NPR invites listeners to recommend three books on a single theme. 

I’ve decided to combine the two requests and beg you, dear readers, to submit OTHER titles to me since my towering pile of summer reading just needs to grow a bit more before it hits the ceiling. Below is my recent submission to NPR in response to their call for Three Titles:

I teach at a community college, a setting rarely seen in the academic fiction genre (at least until I write my own!), yet the usually humorous foibles of professors and students depicted in the typical college novel crosses institutional boundaries.

Each June, after (ok, sometimes even before) submitting final grades, I dig up my what I (and many others) consider to be The. Best. Academic. Novel. Ever. Richard Russo’s Straight Man.  It’s laugh out loud funny, and it never goes out of style: the chair of the English department (a required character in these novels) threatens to kill a duck a day if his budget is not approved (as he holds up a goose).

A.S. Byatt’s Possession is another favorite, more mystery than riotous, but dripping in those insider literary references that remind us literature professors how much we love our novels.

Finally, although I could cite many more than three, I must mention one of the first college novels I read: Mary McCarthy’s The Groves of Academe.  McCarthy’s novel, while still being quite snarky, is an early attack on political correctness. It’s more focused, as is McCarthy’s style, on ideas and ethics rather than the amusing tale, like Russo’s novel, or the romance of literary mystery, as Byatt’s, but it was my first academic novel, the one that made me want so desperately to join the, albeit dysfunctional, club of the professoriate.

5 responses to “Three Books: Academic Fiction

  1. AnnieEm, we definitely must have been BFFs in an alternate universe. I adore academic novels. Have you ever read Book: A Novel by Robert Grudin? OMG, awesome.

  2. YES, I own “Book: A Novel”! Amazing: I need to reread that. A friend gave it to me 15 years ago, and that’s probably the last time I read it.

    Thank you for the reminder—someday we must share a martini (gin?) in an alternate universe!

  3. Ooh, let’s toast in an alternative universe right now.

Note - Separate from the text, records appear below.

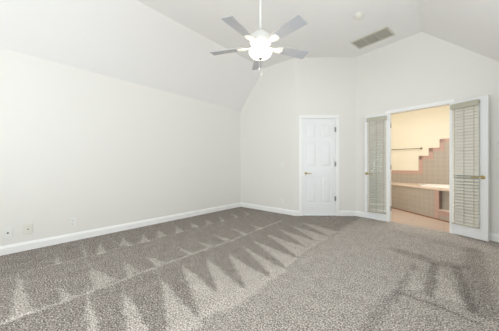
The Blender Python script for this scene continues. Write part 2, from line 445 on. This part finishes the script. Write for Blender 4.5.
# glazed bathroom doors ------------------------------------------------------------------
LW = 0.437
def french_leaf(name, label, loc, rotz, hinge_left):
    t = thing(name, label, 'door', loc, rotz, None, 'structure')
    z0, z1 = 0.010, 2.025; y0, y1 = 0.0, 0.036
    sh, sf = (0.062, 0.080) if hinge_left else (0.080, 0.062)
    sl, sr = (sh, sf) if hinge_left else (0.08, 0.062)
    bm = NB()
    bx(bm, 0, sl, y0, y1, z0, z1, 0.002, 1); bx(bm, LW - sr, LW, y0, y1, z0, z1, 0.002, 1)
    bx(bm, sl, LW - sr, y0, y1, z0, 0.20); bx(bm, sl, LW - sr, y0, y1, 1.92, z1)
    # glazing bead
    for a, b_, c, d in ((sl, sl + .012, .20, 1.92), (LW - sr - .012, LW - sr, .20, 1.92), (sl, LW - sr, .20, .212), (sl, LW - sr, 1.908, 1.92)):
        bx(bm, a, b_, y0 + 0.006, y1 - 0.006, c, d)
    obj('door_frame', bm, DOORP, t)
    bm = NB(); bx(bm, sl + .002, LW - sr - .002, 0.016, 0.021, .205, 1.915); obj('glass_pane', bm, GLASS, t)
    if hinge_left: lever(t, LW - 0.052, 0.888, -1)
    else: lever(t, 0.035, 0.888, 1)
    hx = -0.003 if hinge_left else LW + 0.003
    for z in (0.25, 1.02, 1.80):
        bm = NB(); rod(bm, (hx, 0.042, z - 0.045), (hx, 0.042, z + 0.045), 0.007); bx(bm, hx - 0.006 , hx + 0.006, 0.004, 0.044, z - 0.042, z + 0.042)
        obj('hinge', bm, HINGE, t)
    return t
LEAF_L = ((-1.187, 4.851 - 0.006, 0), R(-1.4)); LEAF_R = ((0.072, 4.652, 0), R(-28.9))
french_leaf('door_2', 'narrow white glazed bathroom door leaf swung open left of the opening', *LEAF_L, False)
french_leaf('door_3', 'narrow white glazed bathroom door leaf swung open right of the opening', *LEAF_R, True)

# blinds ------------------------------------------------------------------------------------
def blind(label, loc, rotz, xa, xb, tilt, sag, seed, zlow, kink):
    rnd = random.Random(seed)
    t = thing('mini_blind', label, 'blind', loc, rotz, 'slatted blinds on the bathroom doors')
    zt = 1.975
    bm = NB(); bx(bm, xa - .004, xb + .004, -0.052, -0.001, zt - 0.045, zt, 0.003); obj('headrail', bm, VALANCE, t)
    bm = NB(); bx(bm, xa - .008, xb + .008, -0.062, -0.052, zt - 0.07, zt + 0.006, 0.003); obj('valance', bm, VALANCE, t)
    bm = NB(); n = 38; zs = np.linspace(zt - 0.085, zlow + 0.035, n)
    for i, z in enumerate(zs):
        a = (tilt if tilt < 60 or z > 0.9 else 48) + rnd.uniform(-3, 3); roll = rnd.uniform(-0.3, 0.3)
        if i >= n - sag: a += rnd.uniform(-30, 12); roll = rnd.uniform(-3.5, 3.5)
        if kink and abs(z - 0.895) < 0.022: a -= 28
        M = Matrix.Translation(((xa + xb) / 2, -0.026, z)) @ Matrix.Rotation(R(roll), 4, 'Y') @ Matrix.Rotation(R(a), 4, 'X')
        w2, h2 = (xb - xa) / 2, 0.0245
        sec = [(-h2, 0), (-h2 * .5, 0.0022), (0, 0.003), (h2 * .5, 0.0022), (h2, 0)]
        rows_ = []
        for dz in (0.0, 0.0016):
            rows_.append([[bm.verts.new(M @ Vector((sx * w2, y, zz + dz))) for (y, zz) in sec] for sx in (-1, 1)])
        for k in range(4):
            bm.faces.new((rows_[0][0][k], rows_[0][0][k+1], rows_[0][1][k+1], rows_[0][1][k]))
            bm.faces.new((rows_[1][0][k], rows_[1][1][k], rows_[1][1][k+1], rows_[1][0][k+1]))
            for s in (0, 1): bm.faces.new((rows_[0][s][k], rows_[1][s][k], rows_[1][s][k+1], rows_[0][s][k+1]))
        for k in (0, 4): bm.faces.new((rows_[0][0][k], rows_[0][1][k], rows_[1][1][k], rows_[1][0][k]))
    obj('slats', bm, SLAT, t)
    bm = NB(); bx(bm, xa, xb, -0.044, -0.008, zlow, zlow + 0.02, 0.004); obj('bottom_rail', bm, VALANCE, t)
    W = xb - xa
    for f in (0.14, 0.5, 0.86):
        bm = NB(); rod(bm, (xa + f * W, -0.0525, zlow + .012), (xa + f * W, -0.0525, zt - 0.04), 0.0024, 6); obj('ladder_cord', bm, CORD, t)
    return t
blind('beige slatted blind with bent bottom slats, on the left bathroom door leaf', LEAF_L[0], LEAF_L[1], 0.052, 0.378, -46, 4, 3, 0.140, False)
blind('beige slatted blind shut flat, on the right bathroom door leaf', LEAF_R[0], LEAF_R[1], 0.042, 0.356, 66, 0, 5, 0.168, True)

# bathroom beyond the opening ---------------------------------------------------------------
BW = (-1.107, 7.231)
bxl, bxr = -1.55, 1.25
def bwy(x): return BW[1] + (x - BW[0]) * math.tan(AFR)
bm = NB(); prism(bm, [(bxl, P2.y - 0.02), fr(0, 0.05), fr(2.68, 0.05), (bxr, bwy(bxr) + .05), (bxl, bwy(bxl) + .05)], 'z', -0.035, -0.001); struct('floor_bathroom', bm, BFLOOR)
bm = NB(); bx(bm, -0.6, 2.6, 0, 0.1, -0.02, 2.75); struct('wall_bathroom_back', bm, CREAM, (BW[0], BW[1], 0), AFR)
bm = NB(); bx(bm, bxl - .1, bxl, P2.y - .05, 7.45, -0.02, 2.75); struct('wall_bathroom_left', bm, CREAM)
bm = NB(); bx(bm, bxr, bxr + .1, 4.45, 6.95, -0.02, 2.75); struct('wall_bathroom_right', bm, CREAM)
bm = NB(); prism(bm, [fr(-0.25, TH), fr(2.8, TH), (bxr + .1, bwy(bxr) + .1), (bxl - .1, bwy(bxl) + .1)], 'z', 2.72, 2.8); struct('ceiling_bathroom', bm, CEIL)
# bathroom face of the bedroom wall stays warm paint: a thin plaster skin
bm = NB(); bx(bm, 0, F0 - .02, TH, TH + .01, 0, 2.72); bx(bm, F1 + .02, 2.7, TH, TH + .01, 0, 2.72); bx(bm, F0 - .02, F1 + .02, TH, TH + .01, FH + .02, 2.72)
struct('wall_bathroom_front', bm, CREAM, (P2.x, P2.y, 0), AFR)
# stepped tile on the back wall
steps = [(-0.42, 0.91), (0.642, 0.91), (0.642, 1.287), (0.846, 1.287), (0.846, 1.475), (1.057, 1.475), (1.057, 1.68), (1.30, 1.68), (1.30, 1.88), (2.35, 1.88)]
tz = 0.55
bm = NB(); prism(bm, [(-0.42, tz)] + steps + [(2.35, tz)], 'y', -0.012, 0.0)
wt = struct('trim_3', bm, TILE, (BW[0], BW[1], 0), AFR)
bm = NB(); bd = 0.085
for (a, b_) in zip(steps, steps[1:]):
    if abs(a[1] - b_[1]) < 1e-6: bx(bm, a[0], b_[0], -0.018, -0.006, a[1] - bd, a[1] + 0.004)
    else: bx(bm, a[0] - 0.004, a[0] + bd, -0.018, -0.006, a[1] - bd, b_[1])
obj('tile_border', bm, PINKT, wt)

# bathtub in its tiled surround
TA = math.atan2(-0.96, 1.065); TO = Vector((-0.99, 6.46))
def to_local(p):
    d = Vector(p[:2]) - TO; c, s = math.cos(TA), math.sin(TA)
    return (d.x * c + d.y * s, -d.x * s + d.y * c)
tub = thing('bathtub', 'built-in bathtub in a beige and pink tiled surround seen through the doorway', 'bathtub', (TO.x, TO.y, 0), TA)
ZD = 0.595; NS, NE = 1.24, 1.95; ND = 0.07
inl = to_local((bxl + .01, bwy(bxl + .01) - .02)); inr = to_local((bxr - .01, bwy(bxr - .01) - .02)); 
c_, s_ = math.cos(TA), math.sin(TA)
sl_ = (bxl + .01 - TO.x) / c_                       # front face meets the left wall
sr_ = (bxr - .01 - TO.x) / c_
def yfw(s): return (TO.x + s * c_, TO.y + s * s_)
# stop the surround short of the wall with the doors
NE = 1.80
bm = NB()
bx(bm, -0.50, NS, 0, 0.06, 0, ZD - 0.02)
obj('apron', bm, TILE, tub)
bm = NB(); bx(bm, NS - 0.09, NS + 0.0, -0.008, 0.05, 0.02, ZD - 0.03); bx(bm, NS, NE, -0.006, 0.05, 0.10, 0.185)
obj('tile_border', bm, PINKT, tub)
bm = NB(); bx(bm, NS, NE, 0.0, ND, 0, 0.185); o = obj('step', bm, TILE, tub)
bm = NB(); bx(bm, NS, NE, -0.012, ND, 0.185, 0.205, 0.004); obj('step_tread', bm, DECKT, tub)
bm = NB(); bx(bm, NS - .05, NE, ND, ND + 0.06, 0.19, ZD - 0.02); bx(bm, NS - .06, NS, 0.04, ND + .06, 0.19, ZD - .02); obj('riser', bm, TILE, tub)
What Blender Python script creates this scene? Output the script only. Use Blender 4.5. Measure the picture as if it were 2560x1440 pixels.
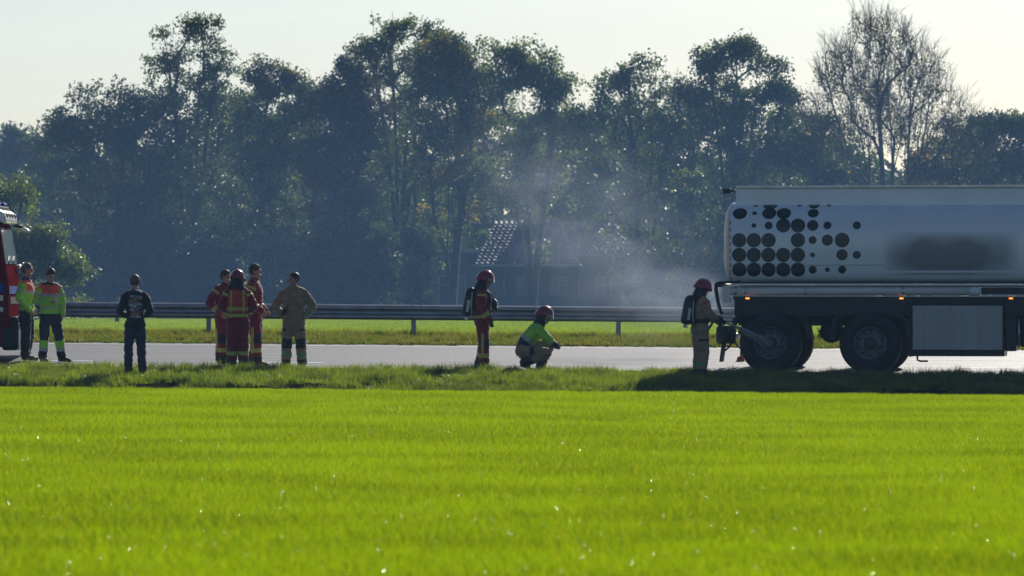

Here you go. Clink!

    What are some of your other academic novels you like? (I also adore Possession, btw, but haven’t ever read Russo. Just bought it on your recommendation!)

    Do you like academic mysteries, too? I like Joanne Dobson’s and Amanda Cross’s/Carolyn Heilbrun’s). Also Publish or Perish. Oh, and Murder at the MLA!

  4. Straight Man is the best. I have to re-read it about once a year, not just because it’s funny and real and moving but because the writing is terrific.

  5. I agree Bev: I’ve been a Richard Russo fan for ages. I love rereading “Empire Falls” for the same reason: its humor, humanity and just amazing writing.